If you have a spare drive on your PC I'd recommend trialling Linux on that. With that setup, you will have it dual booted with your existing Windows installation. It should help with the transition since you can just boot into Windows if you still need it for anything. That will give you time to get accustomed to Linux while still having that Windows safety net for a while.

Also if you later find that Linux isn't for you then it's easy to undo that, since all you will need to do is boot into your Windows drive instead.

I went with that strategy when I made the jump 4 years ago, and later dropped Windows entirely when I built my new PC a few months later since I realised I didn't need it at all.

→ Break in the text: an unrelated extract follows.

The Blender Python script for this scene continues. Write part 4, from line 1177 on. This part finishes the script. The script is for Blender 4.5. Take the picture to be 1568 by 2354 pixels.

[–] [email protected] 6 points 1 week ago (2 children)

If I modify my existing PC to dual boot from the same drive into Linux, can I easily and safely delete Windows once I have migrated my files into Linux?

[–] [email protected] 3 points 6 days ago

Just one piece of warning for dual booting, if the EFI portion for Linux and Windows is on the same drive Windows could decide to nuke the Linux bootloader with any update...

It's not too difficult to create a redirect to the windows bootloader in Grub or similar, which is the solution I went with in the end.

[–] [email protected] 7 points 1 week ago

Yep, you can delete your Windows partition once you no longer need it or any data within it. Then once you update your bootloader (usually GRUB, some distros do this automatically when updating the system), Windows will disappear from the boot options.

Then you can either create a new partition in its place to store data on, or extend an existing partition to fill the empty space.

I'd recommend also backing your data as a precaution in case something goes awry.